— Work instructions —
Output the full material exactly as it appears here.

— Available data —

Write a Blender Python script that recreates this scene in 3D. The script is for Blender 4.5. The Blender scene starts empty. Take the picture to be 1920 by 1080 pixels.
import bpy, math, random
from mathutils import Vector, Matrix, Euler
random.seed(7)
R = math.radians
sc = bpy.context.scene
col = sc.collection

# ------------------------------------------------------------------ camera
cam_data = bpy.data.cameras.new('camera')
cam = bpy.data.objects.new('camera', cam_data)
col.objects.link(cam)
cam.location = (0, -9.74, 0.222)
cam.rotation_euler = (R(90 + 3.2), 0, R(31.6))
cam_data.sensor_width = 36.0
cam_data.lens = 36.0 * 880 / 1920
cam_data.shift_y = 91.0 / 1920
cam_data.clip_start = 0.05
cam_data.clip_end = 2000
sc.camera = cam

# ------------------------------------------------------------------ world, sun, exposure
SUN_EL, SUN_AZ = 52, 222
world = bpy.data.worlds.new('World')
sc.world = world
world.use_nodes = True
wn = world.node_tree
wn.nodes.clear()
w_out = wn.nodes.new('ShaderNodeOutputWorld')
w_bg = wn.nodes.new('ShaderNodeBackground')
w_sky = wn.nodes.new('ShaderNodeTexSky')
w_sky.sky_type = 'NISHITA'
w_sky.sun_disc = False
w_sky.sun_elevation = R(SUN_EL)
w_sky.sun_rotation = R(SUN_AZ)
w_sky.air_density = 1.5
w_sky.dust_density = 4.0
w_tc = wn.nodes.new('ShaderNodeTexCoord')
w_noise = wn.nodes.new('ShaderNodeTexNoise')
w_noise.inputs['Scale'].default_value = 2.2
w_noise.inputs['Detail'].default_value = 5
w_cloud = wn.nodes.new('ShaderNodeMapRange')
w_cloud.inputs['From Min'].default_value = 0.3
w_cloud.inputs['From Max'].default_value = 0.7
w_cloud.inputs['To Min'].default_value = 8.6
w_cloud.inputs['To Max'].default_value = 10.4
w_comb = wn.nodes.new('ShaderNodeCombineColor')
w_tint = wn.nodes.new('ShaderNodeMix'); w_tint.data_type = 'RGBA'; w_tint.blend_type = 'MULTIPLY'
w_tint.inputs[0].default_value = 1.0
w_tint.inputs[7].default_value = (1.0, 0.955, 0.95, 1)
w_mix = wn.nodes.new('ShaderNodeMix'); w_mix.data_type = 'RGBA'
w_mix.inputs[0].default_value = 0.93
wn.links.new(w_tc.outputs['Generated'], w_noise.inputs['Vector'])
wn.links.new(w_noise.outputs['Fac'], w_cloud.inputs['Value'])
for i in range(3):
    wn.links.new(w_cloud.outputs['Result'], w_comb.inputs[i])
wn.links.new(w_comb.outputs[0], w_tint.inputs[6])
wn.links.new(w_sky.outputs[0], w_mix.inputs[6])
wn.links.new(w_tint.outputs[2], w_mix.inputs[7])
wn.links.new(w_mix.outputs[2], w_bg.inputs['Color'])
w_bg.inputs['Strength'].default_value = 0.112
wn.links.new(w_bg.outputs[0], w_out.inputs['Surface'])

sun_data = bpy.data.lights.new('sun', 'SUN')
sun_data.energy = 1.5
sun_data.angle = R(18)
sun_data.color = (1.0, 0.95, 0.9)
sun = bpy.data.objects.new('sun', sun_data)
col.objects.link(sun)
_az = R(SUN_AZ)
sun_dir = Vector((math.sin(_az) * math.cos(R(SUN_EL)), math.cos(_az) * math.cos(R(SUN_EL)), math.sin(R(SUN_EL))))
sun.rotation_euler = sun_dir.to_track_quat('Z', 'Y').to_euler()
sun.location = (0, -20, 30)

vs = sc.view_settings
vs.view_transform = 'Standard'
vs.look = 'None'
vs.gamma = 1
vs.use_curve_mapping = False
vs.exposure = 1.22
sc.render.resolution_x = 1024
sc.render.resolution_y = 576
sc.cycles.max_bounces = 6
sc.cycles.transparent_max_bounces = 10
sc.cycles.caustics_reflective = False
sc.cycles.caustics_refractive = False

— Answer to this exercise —
Write a Blender Python script that recreates this scene in 3D. The script is for Blender 4.5. The Blender scene starts empty. Take the picture to be 1920 by 1080 pixels.
import bpy, math, random
from mathutils import Vector, Matrix, Euler
random.seed(7)
R = math.radians
sc = bpy.context.scene
col = sc.collection

# ------------------------------------------------------------------ camera
cam_data = bpy.data.cameras.new('camera')
cam = bpy.data.objects.new('camera', cam_data)
col.objects.link(cam)
cam.location = (0, -9.74, 0.222)
cam.rotation_euler = (R(90 + 3.2), 0, R(31.6))
cam_data.sensor_width = 36.0
cam_data.lens = 36.0 * 880 / 1920
cam_data.shift_y = 91.0 / 1920
cam_data.clip_start = 0.05
cam_data.clip_end = 2000
sc.camera = cam

# ------------------------------------------------------------------ world, sun, exposure
SUN_EL, SUN_AZ = 52, 222
world = bpy.data.worlds.new('World')
sc.world = world
world.use_nodes = True
wn = world.node_tree
wn.nodes.clear()
w_out = wn.nodes.new('ShaderNodeOutputWorld')
w_bg = wn.nodes.new('ShaderNodeBackground')
w_sky = wn.nodes.new('ShaderNodeTexSky')
w_sky.sky_type = 'NISHITA'
w_sky.sun_disc = False
w_sky.sun_elevation = R(SUN_EL)
w_sky.sun_rotation = R(SUN_AZ)
w_sky.air_density = 1.5
w_sky.dust_density = 4.0
w_tc = wn.nodes.new('ShaderNodeTexCoord')
w_noise = wn.nodes.new('ShaderNodeTexNoise')
w_noise.inputs['Scale'].default_value = 2.2
w_noise.inputs['Detail'].default_value = 5
w_cloud = wn.nodes.new('ShaderNodeMapRange')
w_cloud.inputs['From Min'].default_value = 0.3
w_cloud.inputs['From Max'].default_value = 0.7
w_cloud.inputs['To Min'].default_value = 8.6
w_cloud.inputs['To Max'].default_value = 10.4
w_comb = wn.nodes.new('ShaderNodeCombineColor')
w_tint = wn.nodes.new('ShaderNodeMix'); w_tint.data_type = 'RGBA'; w_tint.blend_type = 'MULTIPLY'
w_tint.inputs[0].default_value = 1.0
w_tint.inputs[7].default_value = (1.0, 0.955, 0.95, 1)
w_mix = wn.nodes.new('ShaderNodeMix'); w_mix.data_type = 'RGBA'
w_mix.inputs[0].default_value = 0.93
wn.links.new(w_tc.outputs['Generated'], w_noise.inputs['Vector'])
wn.links.new(w_noise.outputs['Fac'], w_cloud.inputs['Value'])
for i in range(3):
    wn.links.new(w_cloud.outputs['Result'], w_comb.inputs[i])
wn.links.new(w_comb.outputs[0], w_tint.inputs[6])
wn.links.new(w_sky.outputs[0], w_mix.inputs[6])
wn.links.new(w_tint.outputs[2], w_mix.inputs[7])
wn.links.new(w_mix.outputs[2], w_bg.inputs['Color'])
w_bg.inputs['Strength'].default_value = 0.112
wn.links.new(w_bg.outputs[0], w_out.inputs['Surface'])

sun_data = bpy.data.lights.new('sun', 'SUN')
sun_data.energy = 1.5
sun_data.angle = R(18)
sun_data.color = (1.0, 0.95, 0.9)
sun = bpy.data.objects.new('sun', sun_data)
col.objects.link(sun)
_az = R(SUN_AZ)
sun_dir = Vector((math.sin(_az) * math.cos(R(SUN_EL)), math.cos(_az) * math.cos(R(SUN_EL)), math.sin(R(SUN_EL))))
sun.rotation_euler = sun_dir.to_track_quat('Z', 'Y').to_euler()
sun.location = (0, -20, 30)

vs = sc.view_settings
vs.view_transform = 'Standard'
vs.look = 'None'
vs.gamma = 1
vs.use_curve_mapping = False
vs.exposure = 1.22
sc.render.resolution_x = 1024
sc.render.resolution_y = 576
sc.cycles.max_bounces = 6
sc.cycles.transparent_max_bounces = 10
sc.cycles.caustics_reflective = False
sc.cycles.caustics_refractive = False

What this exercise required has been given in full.